Adalet ve Kalkınma Partisi tarafından 17.06.2019 tarihinde TBMM’ye Bazı Kanunlarda ve 652 Sayılı Kanun Hükmünde Kararnamede Değişiklik Yapılmasına Dair Kanun Teklifi sunulmuştur. Teklifin 3. maddesi şöyledir:
MADDE 3-22/06/1965 tarihli 633 sayılı Diyanet İşleri Başkanlığı Kuruluş ve Görevleri Hakkında Kanunun 10/A Maddesinin üçüncü fıkrasında yer alan “dört” ibareleri “üç” şeklinde ve “iki” ibaresi “bir” şeklinde değiştirilmiştir. |
Yine aynı teklifin 17. maddesi şöyledir:
MADDE 17-652 sayılı Kanun Hükmünde Kararname’nin ek 4 üncü maddesinin üçüncü fıkrasında yer alan “dört” ibareleri “üç” şeklinde ve “iki” ibaresi “bir” şeklinde değiştirilmiştir. |
AKP tarafından TBMM’ye sunulan bu değişiklikler ile hem Milli Eğitim Bakanlığı hem de Diyanet İşleri Başkanlığı kadrolarında sözleşmeleri olarak görev yapanların kadroya geçmek üzere bekleme süreleri 4+2’den 3+1’e düşürülecektir. Bu teklifin eksik yanı ise 663 sayılı Kanun Hükmünde Kararname’nin 45/A fıkrasında düzenlenen sağlık çalışanlarının göz ardı edilmiş olmasıdır. Adaletten yoksun bu teklif, vicdanları sızlatmıştır. Teklifin bu haliyle yasalaşması halinde devletin bir başka kurumunda görev yapan sağlık emekçileri yok sayılmış olacaktır. Teklifte sağlık çalışanlarının yer almamasının kabul edilebilir yanı yoktur. Teklife sağlık emekçileri acilen dahil edilmelidir. Devamında da bu türden çalışma şekillerinin tamamının kaldırılıp, kadrolu ve güvenceli tek tip kamu görevliliği oluşturulmalıdır diyor ve bu aşamada biz soruyoruz:
- Teklifte sağlık emekçilerinin yer almaması basit bir hata mıdır? Yoksa bilerek ve istenerek mi sağlık çalışanları dahil edilmemiştir?
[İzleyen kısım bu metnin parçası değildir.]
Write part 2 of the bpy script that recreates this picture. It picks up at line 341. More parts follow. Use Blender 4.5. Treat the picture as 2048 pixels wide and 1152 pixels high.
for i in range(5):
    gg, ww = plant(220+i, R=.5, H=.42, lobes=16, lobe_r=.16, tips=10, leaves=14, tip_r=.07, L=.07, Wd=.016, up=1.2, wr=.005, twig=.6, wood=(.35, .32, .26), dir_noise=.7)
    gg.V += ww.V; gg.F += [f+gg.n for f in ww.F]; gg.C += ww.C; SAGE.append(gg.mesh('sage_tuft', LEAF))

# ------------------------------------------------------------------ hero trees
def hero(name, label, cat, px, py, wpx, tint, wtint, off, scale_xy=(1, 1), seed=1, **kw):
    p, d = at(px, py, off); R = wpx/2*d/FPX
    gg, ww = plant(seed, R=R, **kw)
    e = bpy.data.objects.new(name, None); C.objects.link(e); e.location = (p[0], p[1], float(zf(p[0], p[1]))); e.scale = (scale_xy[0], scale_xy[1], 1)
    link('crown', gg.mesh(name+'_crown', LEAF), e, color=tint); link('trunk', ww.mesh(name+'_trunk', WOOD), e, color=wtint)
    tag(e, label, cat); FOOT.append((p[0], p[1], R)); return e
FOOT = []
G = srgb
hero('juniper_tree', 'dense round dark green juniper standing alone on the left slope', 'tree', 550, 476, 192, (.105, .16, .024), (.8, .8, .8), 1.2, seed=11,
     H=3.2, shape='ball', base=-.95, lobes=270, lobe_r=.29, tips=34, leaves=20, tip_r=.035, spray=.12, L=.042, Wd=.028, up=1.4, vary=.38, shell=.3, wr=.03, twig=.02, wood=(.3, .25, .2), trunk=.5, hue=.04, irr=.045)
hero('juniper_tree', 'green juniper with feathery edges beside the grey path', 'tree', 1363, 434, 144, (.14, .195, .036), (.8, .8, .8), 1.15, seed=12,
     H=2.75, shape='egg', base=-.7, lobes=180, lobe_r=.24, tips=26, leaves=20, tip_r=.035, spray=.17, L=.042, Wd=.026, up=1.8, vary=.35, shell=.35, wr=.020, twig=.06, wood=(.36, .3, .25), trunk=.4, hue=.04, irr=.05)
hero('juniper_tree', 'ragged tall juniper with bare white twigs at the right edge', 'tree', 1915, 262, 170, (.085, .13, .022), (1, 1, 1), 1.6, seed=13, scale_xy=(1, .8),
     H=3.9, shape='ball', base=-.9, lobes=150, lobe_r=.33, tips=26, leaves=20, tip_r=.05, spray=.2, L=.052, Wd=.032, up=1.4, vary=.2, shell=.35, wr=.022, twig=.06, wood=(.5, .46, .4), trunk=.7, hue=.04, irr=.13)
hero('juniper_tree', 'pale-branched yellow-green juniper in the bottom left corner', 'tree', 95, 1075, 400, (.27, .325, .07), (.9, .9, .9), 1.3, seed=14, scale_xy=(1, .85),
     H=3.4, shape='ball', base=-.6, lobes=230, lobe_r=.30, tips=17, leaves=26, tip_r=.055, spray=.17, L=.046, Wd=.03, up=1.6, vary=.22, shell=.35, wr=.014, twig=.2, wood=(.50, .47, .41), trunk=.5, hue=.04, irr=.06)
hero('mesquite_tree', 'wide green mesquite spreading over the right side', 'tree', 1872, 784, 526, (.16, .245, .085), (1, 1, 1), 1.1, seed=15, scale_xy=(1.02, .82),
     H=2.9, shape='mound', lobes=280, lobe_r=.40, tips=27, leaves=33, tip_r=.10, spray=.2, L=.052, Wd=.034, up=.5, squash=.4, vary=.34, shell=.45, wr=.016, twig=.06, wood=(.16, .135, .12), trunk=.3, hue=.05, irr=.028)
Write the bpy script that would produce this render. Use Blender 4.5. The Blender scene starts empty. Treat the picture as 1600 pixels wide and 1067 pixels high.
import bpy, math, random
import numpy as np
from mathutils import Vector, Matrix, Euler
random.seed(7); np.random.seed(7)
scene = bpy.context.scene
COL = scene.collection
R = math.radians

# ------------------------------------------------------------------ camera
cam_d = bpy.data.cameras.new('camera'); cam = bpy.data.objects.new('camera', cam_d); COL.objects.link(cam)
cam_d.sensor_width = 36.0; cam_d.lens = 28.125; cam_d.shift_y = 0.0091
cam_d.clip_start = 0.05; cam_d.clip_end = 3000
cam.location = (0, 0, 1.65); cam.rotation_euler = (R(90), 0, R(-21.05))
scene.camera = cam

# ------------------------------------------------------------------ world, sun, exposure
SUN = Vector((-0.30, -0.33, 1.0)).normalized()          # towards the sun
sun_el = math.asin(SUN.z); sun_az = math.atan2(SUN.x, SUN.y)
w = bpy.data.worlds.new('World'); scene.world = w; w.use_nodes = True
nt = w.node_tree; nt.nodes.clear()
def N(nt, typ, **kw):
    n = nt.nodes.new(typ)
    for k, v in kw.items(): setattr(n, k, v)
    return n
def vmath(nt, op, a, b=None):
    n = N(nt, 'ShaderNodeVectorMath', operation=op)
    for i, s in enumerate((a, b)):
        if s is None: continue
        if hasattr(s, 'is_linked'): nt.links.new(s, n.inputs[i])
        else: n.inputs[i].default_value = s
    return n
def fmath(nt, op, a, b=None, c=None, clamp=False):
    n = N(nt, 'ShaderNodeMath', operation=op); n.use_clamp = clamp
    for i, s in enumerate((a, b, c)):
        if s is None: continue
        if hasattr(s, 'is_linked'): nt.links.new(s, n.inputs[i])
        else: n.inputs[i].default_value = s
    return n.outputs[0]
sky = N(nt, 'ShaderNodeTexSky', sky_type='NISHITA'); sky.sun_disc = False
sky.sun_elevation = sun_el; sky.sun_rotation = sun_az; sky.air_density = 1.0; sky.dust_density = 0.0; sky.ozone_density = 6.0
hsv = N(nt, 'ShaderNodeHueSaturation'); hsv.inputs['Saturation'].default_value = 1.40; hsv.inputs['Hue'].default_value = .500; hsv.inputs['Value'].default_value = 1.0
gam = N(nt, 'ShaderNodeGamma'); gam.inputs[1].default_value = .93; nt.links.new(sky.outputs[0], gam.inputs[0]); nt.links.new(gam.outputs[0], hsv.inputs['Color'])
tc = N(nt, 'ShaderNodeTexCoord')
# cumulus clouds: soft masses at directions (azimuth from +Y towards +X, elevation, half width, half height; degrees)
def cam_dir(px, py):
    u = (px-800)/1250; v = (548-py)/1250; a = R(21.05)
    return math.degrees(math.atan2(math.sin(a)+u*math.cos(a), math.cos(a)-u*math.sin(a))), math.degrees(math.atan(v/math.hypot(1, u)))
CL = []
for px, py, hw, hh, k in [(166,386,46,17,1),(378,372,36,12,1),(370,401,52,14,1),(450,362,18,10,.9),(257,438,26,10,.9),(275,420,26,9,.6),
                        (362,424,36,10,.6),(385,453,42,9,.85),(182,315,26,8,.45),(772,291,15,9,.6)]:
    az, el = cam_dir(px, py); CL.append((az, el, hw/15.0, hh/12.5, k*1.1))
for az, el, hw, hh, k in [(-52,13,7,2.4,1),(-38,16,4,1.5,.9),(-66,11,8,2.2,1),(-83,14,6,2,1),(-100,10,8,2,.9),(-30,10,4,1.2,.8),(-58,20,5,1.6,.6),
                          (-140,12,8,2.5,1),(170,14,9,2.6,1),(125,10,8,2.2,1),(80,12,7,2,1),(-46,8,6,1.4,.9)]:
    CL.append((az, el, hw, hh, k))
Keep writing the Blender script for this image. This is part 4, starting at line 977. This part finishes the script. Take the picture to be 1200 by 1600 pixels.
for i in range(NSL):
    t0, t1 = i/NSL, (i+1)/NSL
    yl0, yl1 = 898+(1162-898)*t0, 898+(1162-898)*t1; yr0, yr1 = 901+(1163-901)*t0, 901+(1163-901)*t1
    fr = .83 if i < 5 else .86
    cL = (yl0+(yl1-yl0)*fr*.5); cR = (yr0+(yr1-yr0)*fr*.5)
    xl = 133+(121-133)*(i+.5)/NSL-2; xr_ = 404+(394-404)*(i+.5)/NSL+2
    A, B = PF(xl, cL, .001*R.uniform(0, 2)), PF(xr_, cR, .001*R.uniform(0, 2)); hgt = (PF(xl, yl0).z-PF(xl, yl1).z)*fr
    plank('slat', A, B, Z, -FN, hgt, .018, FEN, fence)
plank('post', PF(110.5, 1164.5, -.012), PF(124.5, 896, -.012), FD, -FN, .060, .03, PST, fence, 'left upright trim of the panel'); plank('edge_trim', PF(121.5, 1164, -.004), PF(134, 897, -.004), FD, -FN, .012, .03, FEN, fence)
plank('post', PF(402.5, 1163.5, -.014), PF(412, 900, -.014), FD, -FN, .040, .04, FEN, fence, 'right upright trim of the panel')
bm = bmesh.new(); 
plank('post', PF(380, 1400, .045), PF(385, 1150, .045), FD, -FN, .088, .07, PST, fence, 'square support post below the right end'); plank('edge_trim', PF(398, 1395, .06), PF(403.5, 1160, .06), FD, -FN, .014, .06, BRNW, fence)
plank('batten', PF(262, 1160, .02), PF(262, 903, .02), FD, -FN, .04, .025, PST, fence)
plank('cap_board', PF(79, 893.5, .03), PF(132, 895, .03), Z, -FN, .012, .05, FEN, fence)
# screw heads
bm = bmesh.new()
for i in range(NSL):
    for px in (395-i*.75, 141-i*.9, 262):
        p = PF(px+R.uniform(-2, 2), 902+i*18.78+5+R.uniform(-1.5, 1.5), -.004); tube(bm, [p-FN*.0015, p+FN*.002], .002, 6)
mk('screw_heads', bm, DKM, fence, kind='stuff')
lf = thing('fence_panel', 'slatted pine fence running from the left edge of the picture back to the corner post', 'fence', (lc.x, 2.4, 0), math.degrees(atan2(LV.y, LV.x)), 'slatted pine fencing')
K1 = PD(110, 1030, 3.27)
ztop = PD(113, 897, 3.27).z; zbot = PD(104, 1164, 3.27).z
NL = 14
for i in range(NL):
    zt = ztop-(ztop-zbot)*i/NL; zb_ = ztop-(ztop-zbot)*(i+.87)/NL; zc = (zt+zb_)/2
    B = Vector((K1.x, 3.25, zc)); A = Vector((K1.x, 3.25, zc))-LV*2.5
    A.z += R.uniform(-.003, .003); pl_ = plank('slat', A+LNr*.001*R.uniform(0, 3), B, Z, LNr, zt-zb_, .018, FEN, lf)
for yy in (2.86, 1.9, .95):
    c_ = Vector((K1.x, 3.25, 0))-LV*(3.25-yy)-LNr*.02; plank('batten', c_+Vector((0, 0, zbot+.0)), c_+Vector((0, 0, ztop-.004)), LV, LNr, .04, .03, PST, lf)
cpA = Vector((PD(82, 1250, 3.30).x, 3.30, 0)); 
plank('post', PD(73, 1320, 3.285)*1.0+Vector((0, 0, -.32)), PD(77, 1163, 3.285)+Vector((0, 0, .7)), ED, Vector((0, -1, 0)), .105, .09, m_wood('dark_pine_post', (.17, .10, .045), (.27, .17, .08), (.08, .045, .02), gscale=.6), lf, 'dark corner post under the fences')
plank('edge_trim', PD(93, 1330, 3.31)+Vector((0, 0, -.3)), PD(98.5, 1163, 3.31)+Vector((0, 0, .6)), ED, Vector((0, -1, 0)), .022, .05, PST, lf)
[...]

- Eğer bilerek ve istenerek sağlık emekçileri teklife dahil edilmemişse nedeni nedir ve sağlık çalışanlarını bu teklifin dışında tutma fikri ve kararı kime aittir?
- Sağlık Bakanlığının bu tekliften haberi var mıdır?
- Sağlık emekçilerinin yer almamasının nedeni Bakanlığın bir tasarrufu mudur?
- Bu teklifte Sağlık Bakanlığı’nın bir dahli yoksa, Bakanlık kadrolarında çalışan aynı kapsamdaki sağlık emekçilerinin de kapsama dahil edilmesi için Bakanlık bir çaba gösterecek midir?
- Emekçileri, kadrolu, sözleşmeli gibi ayrıştırmanın sonu ne zaman gelecektir?
- Kadrolu ve güvenceli kamu görevliliği hükümetin gündeminde midir?
Sorularımızın cevaplarının Sendikamız ve tüm kamuoyu ile paylaşılmasını istiyoruz. Verilecek cevaplar ile sözleşmeli personelimizin haklarının korunacağının da belirtilmesini ve bu konudaki mağduriyetinin giderilmesini de bekliyoruz, takip ediyoruz.